WHAT IS NEEDED:
Pick out every line with the word "script" and copy it.

Rows from a 3D scene dataset
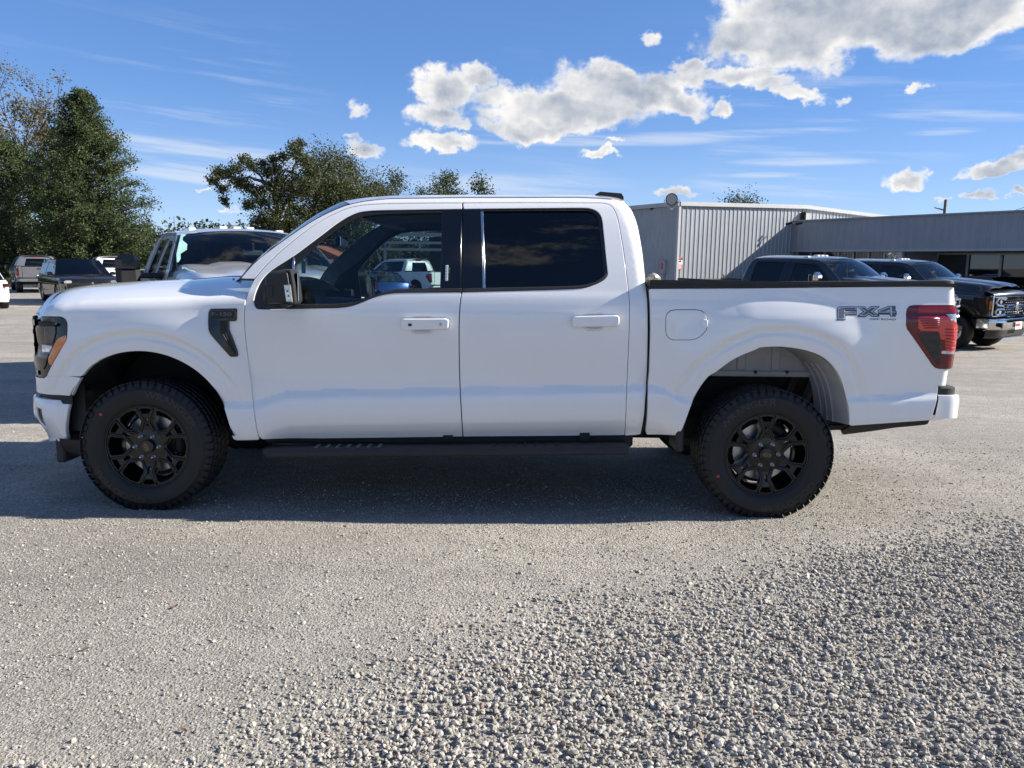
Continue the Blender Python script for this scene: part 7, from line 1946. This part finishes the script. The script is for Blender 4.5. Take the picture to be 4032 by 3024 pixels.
# ------------------------------------------------------------------ ground
def gravel_mat():
    m = bpy.data.materials.new('gravel_lot'); m.use_nodes = True; t = m.node_tree; h = NG(t); b = t.nodes['Principled BSDF']
    co = h.n('ShaderNodeTexCoord').outputs['Object']
    big = h.noise(co, .35, 5, .6); mid = h.noise(co, 2.3, 5, .65); fine = h.noise(co, 55, 5, .7); grit = h.noise(co, 170, 3, .6)
    vo = h.n('ShaderNodeTexVoronoi', feature='F1'); t.links.new(co, vo.inputs['Vector']); vo.inputs['Scale'].default_value = 95
    st = h.n('ShaderNodeMapping'); st.inputs['Scale'].default_value = (.25, 1.6, 1); st.inputs['Rotation'].default_value = (0, 0, .12); t.links.new(co, st.inputs['Vector'])
    trk = h.noise(st.outputs[0], .9, 4, .6)
    c = h.mix(h.step(big, .3, .7), (0.305, 0.284, 0.248, 1), (0.420, 0.392, 0.345, 1))
    c = h.mix(h.m('MULTIPLY', h.step(trk, .50, .66), .65), c, (0.520, 0.478, 0.405, 1))
    c = h.mix(h.m('MULTIPLY', h.step(trk, .46, .32), .55), c, (0.225, 0.211, 0.188, 1))
    md2 = h.noise(co, 7.5, 4, .7)
    c = h.mix(h.m('MULTIPLY', h.step(md2, .50, .68), .40), c, (0.20, 0.187, 0.166, 1))
    c = h.mix(h.m('MULTIPLY', h.step(md2, .44, .30), .35), c, (0.47, 0.44, 0.39, 1))
    c = h.mix(h.m('MULTIPLY', h.step(mid, .45, .70), .60), c, (0.255, 0.238, 0.211, 1))
    sp = h.n('ShaderNodeSeparateColor'); t.links.new(vo.outputs['Color'], sp.inputs[0])
    c = h.mix(h.m('MULTIPLY', h.step(sp.outputs[0], .70, .98), .55), c, (0.64, 0.61, 0.55, 1))
    c = h.mix(h.m('MULTIPLY', h.step(sp.outputs[1], .76, .98), .5), c, (0.12, 0.113, 0.105, 1))
    c = h.mix(h.m('MULTIPLY', h.step(fine, .35, .62, .55, 0), 1.0), c, (0.185, 0.173, 0.155, 1))
    # the whole lot colour is darkened evenly
    c = h.mix(.10, c, (0, 0, 0, 1)); t.links.new(c, b.inputs['Base Color']); b.inputs['Roughness'].default_value = .92; b.inputs['Specular IOR Level'].default_value = .25
    hgt = h.m('ADD', h.m('MULTIPLY', fine, .9), h.m('ADD', h.m('MULTIPLY', grit, .45), h.m('MULTIPLY', h.m('SUBTRACT', .6, vo.outputs['Distance']), .55)))
    bp_ = h.n('ShaderNodeBump'); bp_.inputs['Strength'].default_value = .9; bp_.inputs['Distance'].default_value = .011
    t.links.new(hgt, bp_.inputs['Height']); t.links.new(bp_.outputs[0], b.inputs['Normal'])
    MAT['gravel_lot'] = m
gravel_mat()
def bumps(x, y):                        # slight undulation of the lot
    return .006 * np.sin(x * 1.3 + .7 * np.sin(y * .9)) * np.sin(y * 1.7 + 1.1) + .012 * np.sin(x * .37 + 2) * np.sin(y * .31)
def ground_z(x, y):
    y = np.asarray(y, float); x = np.asarray(x, float)
    near = np.exp(-((y - .9) / 1.6) ** 2) * (np.abs(x) < 4)
    return gz(y) + bumps(x, y) * (1 - .9 * near) * (y < 20)
xs = np.concatenate([np.linspace(-3000, -70, 6), np.linspace(-60, -12, 25), np.linspace(-11, 11, 120), np.linspace(12, 60, 25), np.linspace(70, 3000, 6)])
ys = np.concatenate([[-3000, -400, -60, -20], np.linspace(-10, -5, 12), np.linspace(-4.8, 6, 120), np.linspace(6.3, 40, 60), [50, 70, 100, 400, 4500]])
X, Y = np.meshgrid(xs, ys); Z = ground_z(X, Y)
nx = len(xs); I = np.arange(len(ys) - 1)[:, None] * nx + np.arange(nx - 1)[None, :]
F = np.stack([I, I + 1, I + 1 + nx, I + nx], -1).reshape(-1, 4)
mk('ground', np.stack([X, Y, Z], -1).reshape(-1, 3), F.astype(np.int32), 'gravel_lot', None, None, True, kind='structure')

# ---- loose stones
def stone_mat():
    m = bpy.data.materials.new('crushed_stone'); m.use_nodes = True; t = m.node_tree; h = NG(t); b = t.nodes['Principled BSDF']
    gi = h.n('ShaderNodeNewGeometry').outputs['Random Per Island']
    c = h.ramp(gi, [(0, (0.235, 0.218, 0.190)), (.25, (0.34, 0.318, 0.280)), (.6, (0.425, 0.398, 0.350)), (.94, (0.52, 0.488, 0.432)), (.975, (0.27, 0.20, 0.155)), (1, (0.25, 0.19, 0.15))])
    nz = h.noise(h.n('ShaderNodeTexCoord').outputs['Object'], 160, 3, .6)
    t.links.new(h.mix(.08, h.mix(h.m('MULTIPLY', nz, .35), c, (0.25, 0.236, 0.215, 1)), (0, 0, 0, 1)), b.inputs['Base Color'])
    b.inputs['Roughness'].default_value = .85; b.inputs['Specular IOR Level'].default_value = .3; MAT['crushed_stone'] = m
stone_mat()
rng = np.random.default_rng(101)
_bm = [None]
def ico():
    p = (1 + 5 ** .5) / 2
    V = np.array([(-1, p, 0), (1, p, 0), (-1, -p, 0), (1, -p, 0), (0, -1, p), (0, 1, p), (0, -1, -p), (0, 1, -p), (p, 0, -1), (p, 0, 1), (-p, 0, -1), (-p, 0, 1)]) / math.hypot(1, p)
    F = np.array([(0, 11, 5), (0, 5, 1), (0, 1, 7), (0, 7, 10), (0, 10, 11), (1, 5, 9), (5, 11, 4), (11, 10, 2), (10, 7, 6), (7, 1, 8), (3, 9, 4), (3, 4, 2), (3, 2, 6), (3, 6, 8), (3, 8, 9), (4, 9, 5), (2, 4, 11), (6, 2, 10), (8, 6, 7), (9, 8, 1)])
    return V, F
OCT = (np.array([(1, 0, 0), (-1, 0, 0), (0, 1, 0), (0, -1, 0), (0, 0, 1), (0, 0, -1.0)]), np.array([(0, 2, 4), (2, 1, 4), (1, 3, 4), (3, 0, 4), (2, 0, 5), (1, 2, 5), (3, 1, 5), (0, 3, 5)]))
def stones(name, xy, size, base, sink=.30, lift=None, kind='stuff'):
    V0, F0 = base; n = len(xy)
    V0 = V0 / ((np.abs(V0) ** 3).sum(1) ** (1 / 3))[:, None]
    jit = rng.normal(1, .15, (n, len(V0), 1)).clip(.6, 1.45)
    sc = size[:, None, None] * np.stack([rng.uniform(.7, 1.4, n), rng.uniform(.7, 1.3, n), rng.uniform(.45, .9, n)], 1)[:, None, :]
    V = V0[None] * jit * sc
    a = rng.uniform(0, 2 * math.pi, n); b = rng.normal(0, .9, n); c = rng.normal(0, .45, n)
    ca, sa, cb, sb, cc, scn = np.cos(a), np.sin(a), np.cos(b), np.sin(b), np.cos(c), np.sin(c)
    Rz = np.zeros((n, 3, 3)); Rz[:, 0, 0] = ca; Rz[:, 0, 1] = -sa; Rz[:, 1, 0] = sa; Rz[:, 1, 1] = ca; Rz[:, 2, 2] = 1
    Rx = np.zeros((n, 3, 3)); Rx[:, 0, 0] = 1; Rx[:, 1, 1] = cb; Rx[:, 1, 2] = -sb; Rx[:, 2, 1] = sb; Rx[:, 2, 2] = cb
    V = np.einsum('nij,njk,nvk->nvi', Rz, Rx, V)
    z = ground_z(xy[:, 0], xy[:, 1]) + size * (.55 - sink) + (lift if lift is not None else 0)
    V = V + np.stack([xy[:, 0], xy[:, 1], z], 1)[:, None, :]
    F = (F0[None] + (np.arange(n) * len(V0))[:, None, None]).reshape(-1, 3)
    o = mk(name, V.reshape(-1, 3), F.astype(np.int32), 'crushed_stone', None, None, False)
    if kind: o['kind'] = kind
    return o
def gpt(px, py):
    p = None; z = 0.0
    d = rays(px, py)
    for _ in range(8):
        p = _C + d * ((z - CAM_H) / d[2]); z = float(ground_z(p[0], p[1]))
    return p[:2]
# edge of the freshly spread stone, traced on the lot
edge_px = [(900, 3024), (1100, 2860), (1500, 2720), (1850, 2560), (2050, 2500), (2350, 2420), (2700, 2350), (3000, 2280), (3300, 2220), (3700, 2150), (4032, 2080)]
edge_xy = np.array([gpt(*p) for p in edge_px])
def heap(xy):                           # 0 on the worn lot, 1 well inside the spread stone
    d = poly_dist(xy[:, 0], xy[:, 1], [tuple(q) for q in edge_xy] + [(9.0, 1.2)])
    below = xy[:, 1] < np.interp(xy[:, 0], np.append(edge_xy[:, 0], 9.0), np.append(edge_xy[:, 1], 1.2))
    s = np.where(below, d, -d)
    n1 = np.sin(xy[:, 0] * 2.9 + np.sin(xy[:, 1] * 3.7) * 1.3) * np.sin(xy[:, 1] * 4.3 + 1.1) * .10 + np.sin(xy[:, 0] * 7.1 + xy[:, 1] * 5.3) * .05
    return s + n1
def scatter(n, x0, x1, y0, y1, prob):
    P = np.stack([rng.uniform(x0, x1, n), rng.uniform(y0, y1, n)], 1); return P[rng.random(n) < prob(P)]
# only the wedge of lot in front of the lens needs stones
def vis(P, m=1.1):
    dy = P[:, 1] + CAM_D
    return (dy > .3) & (np.abs(P[:, 0]) < (dy * .72 + m))
def p_heap(P): s = heap(P); return vis(P) * (sstep(s, -.50, .30) ** 2.0)
big = scatter(170000, -2.6, 7.5, -4.0, 1.0, p_heap)
dist_c = big[:, 1] + CAM_D
stones('spread_gravel', big, np.minimum(rng.gamma(9, .0058 / 9, len(big)) + .0012, .0125), ico(), lift=rng.uniform(0, .010, len(big)) * sstep(heap(big), .0, .4))
def p_med(P): s = heap(P); return vis(P) * (.16 + .84 * sstep(s, -.5, .0)) * np.clip(1.25 - (P[:, 1] + CAM_D) / 9, .2, 1)
med = scatter(105000, -5.2, 7.6, -4.0, 2.5, p_med)
stones('gravel_chips', med, np.minimum(rng.gamma(7, .0040 / 7, len(med)) + .0008, .010), ico())
def p_small(P): return vis(P) * np.clip(1.5 - (P[:, 1] + CAM_D) / 6, .25, 1)
sm_ = scatter(150000, -5.6, 7.5, -4.0, 2.2, p_small)
stones('grit', sm_, rng.gamma(6, .0027 / 6, len(sm_)) + .0006, OCT, sink=.15)
# single larger stones lying about on the worn part
lone = [gpt(*p) for p in [(855, 2150), (1185, 2155), (570, 2330), (1060, 2545), (345, 2135), (385, 2460), (185, 2445), (710, 2740), (740, 2760), (1190, 2330), (1330, 2660), (1780, 2215), (700, 2235), (1660, 2490), (265, 2945), (290, 2920), (820, 2650), (2320, 2325), (2350, 2010), (2490, 2085), (3180, 1990), (3020, 2090), (3360, 2160), (3270, 2210), (3480, 2020), (60, 2945), (1145, 1955), (1250, 1970), (1420, 1985)]]
stones('loose_stones', np.array(lone), rng.uniform(.006, .010, len(lone)), ico(), sink=.45)
# dry leaf scraps
lf = MB()
for (px, py) in [(690, 2395), (232, 2580), (340, 2562), (725, 2885), (2530, 2600 - 70), (2560, 2690), (1745, 2185), (1770, 2188), (275, 2255), (2740, 2865), (1450, 2865), (2975, 2800)]:
    q = gpt(px, py); z = float(ground_z(*q)) + .008; s = rng.uniform(.009, .017); a = rng.uniform(0, 6)
    mb = MB(); ca, sa = math.cos(a), math.sin(a)
    mb.v = [(q[0] + s * (u * ca - v * sa), q[1] + s * (u * sa + v * ca), z + w * s) for u, v, w in ((-1, 0, 0), (-.3, .5, .3), (.5, .4, .15), (1.1, 0, .4), (.4, -.45, .25), (-.4, -.4, .1), (0, 0, -.1))]
    mb.f = [(0, 6, 1), (1, 6, 2), (2, 6, 3), (3, 6, 4), (4, 6, 5), (5, 6, 0)]
    lf.add(mb.v, mb.f)
lf.build('leaf_litter', 'leaf_litter', None, False, kind='stuff')
# grass verge far left
P = np.stack([rng.uniform(-44, -27, 9000), rng.uniform(46, 52, 9000), np.full(9000, GZ + .12)], 1); P[:, 2] += rng.uniform(0, .2, 9000)
leafmat('leaf_grass', (0.03, 0.05, 0.012), (0.10, 0.12, 0.035)); leaves('grass_verge', P, .35, 'leaf_grass', None, 5, kind='stuff', droop=-1.2)
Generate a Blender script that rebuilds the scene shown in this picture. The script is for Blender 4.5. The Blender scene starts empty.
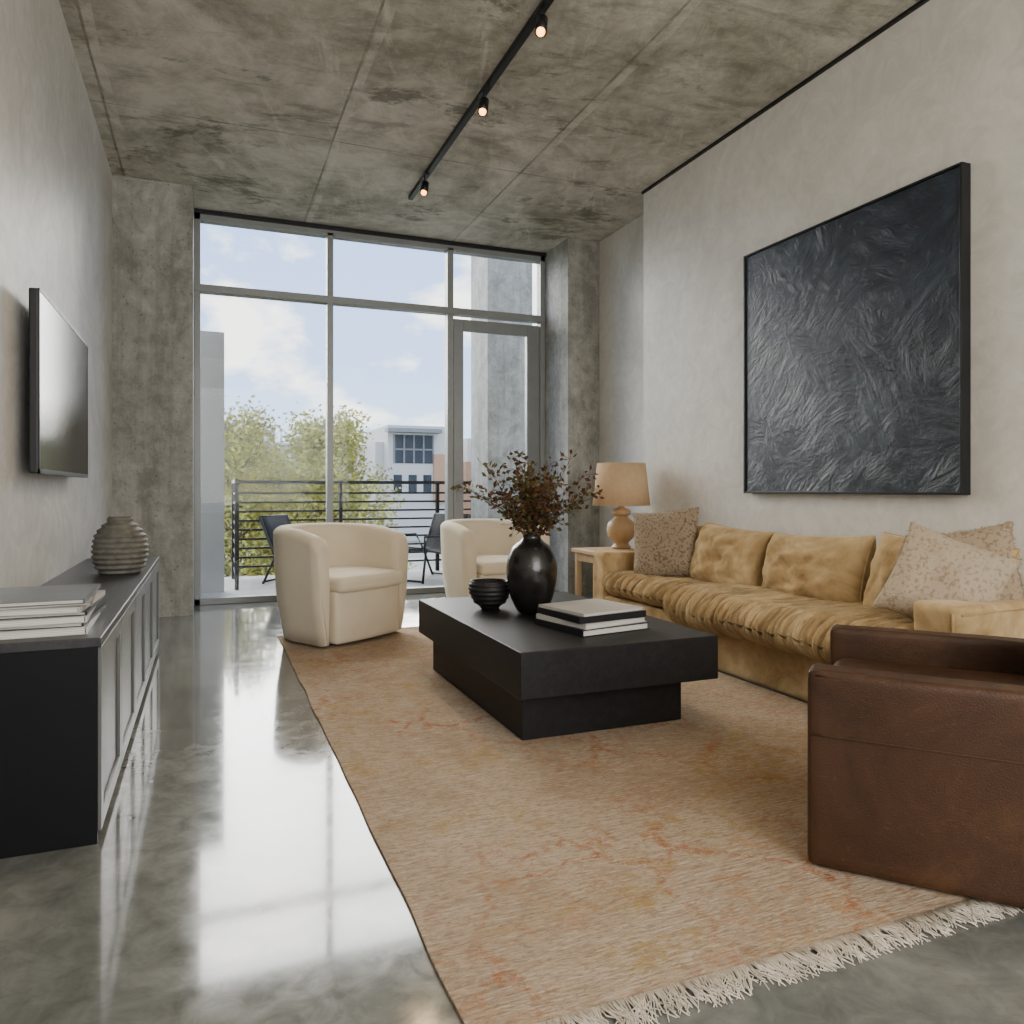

TASK SOLUTION:
Continue the Blender Python script for this scene: part 7, from line 1946. This part finishes the script. The script is for Blender 4.5. Take the picture to be 4032 by 3024 pixels.
Generate a Blender script that rebuilds the scene shown in this picture. The script is for Blender 4.5. The Blender scene starts empty.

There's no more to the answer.